Miłośnicy plażowania powinni się wybrać na południe kraju. Zapewnia ono niezapomniane widoki, komfortowe hotele i rajskie plaże, choć oczywiście jest tam sporo turystów. Popularne miejsca to np. Phuket czy Koh Samui. Na południu warto też zwiedzić morskie parki narodowe – Ang Thong i Ao Phang Nga.
Innym ciekawym miastem jest Chiang-Mai, położone na północy Tajlandii. W samym mieście można zwiedzić świątynie i zrobić zakupy na lokalnym targowisku. Jest ono też dobrą bazą wypadową do zwiedzania okolicy.
Kuchnia
W kuchni tajskiej jest wiele wpływów chińskich i indyjskich. O jej charakterze stanowi zastosowanie określonych składników, takich jak zielona i czerwona pasta curry, trawa cytrynowa, kolendra czy tajska bazylia (różniąca się od tej znanej w Europie).
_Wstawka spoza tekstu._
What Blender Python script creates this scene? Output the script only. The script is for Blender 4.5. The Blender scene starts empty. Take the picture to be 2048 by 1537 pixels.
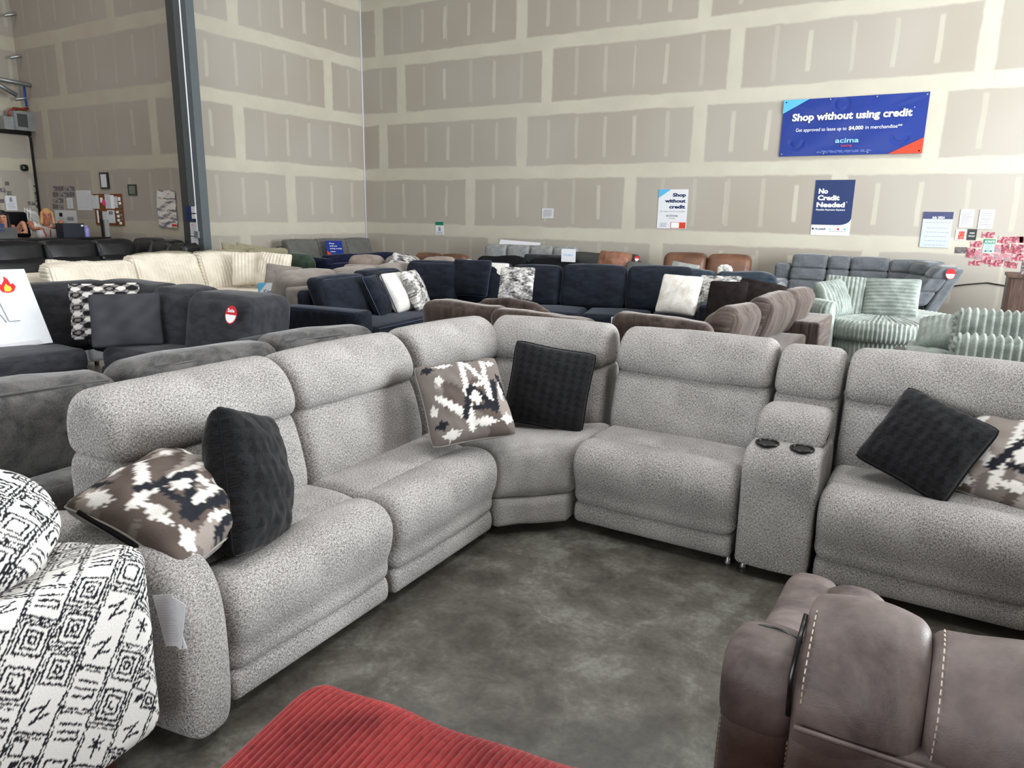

Powszechnie stosowany jest także sos sojowy i sos rybny nam pla.
Kuchnia jest dość zróżnicowana w poszczególnych regionach. Na północy kuchnia jest łagodniejsza; jada się też więcej mięsa i kapusty. Na południu spożywa się dużo owoców morza, a do wielu dań dodaje mleczko kokosowe.
Podstawą jest ryż – podaje się go w różnej formie i jako dodatek do niemal wszystkiego. Niemal równie popularny jest makaron.
Tajowie przejęli od Chińczyków metodę szybkiego smażenia. Potrawy usmażone w ten sposób nie nasiąkają tłuszczem i pozostają chrupiące.
Tajskie potrawy bywają bardzo ostre. Tajowie są bardziej przyzwyczajeni do dużej ilości przypraw niż Europejczycy, więc lepiej zamawiać dania w wersji łagodnej – a i tak mogą się okazać dość ostre. Z kolei desery są bardzo słodkie i często nasycone syropem.
Najbardziej rozpoznawanym daniem jest zupa tom yam – ostra, na bazie bulionu, z krewetkami lub kurczakiem. Inną popularną potrawą jest yam – sałatka z dodatkiem kawałków mięsa i ryby.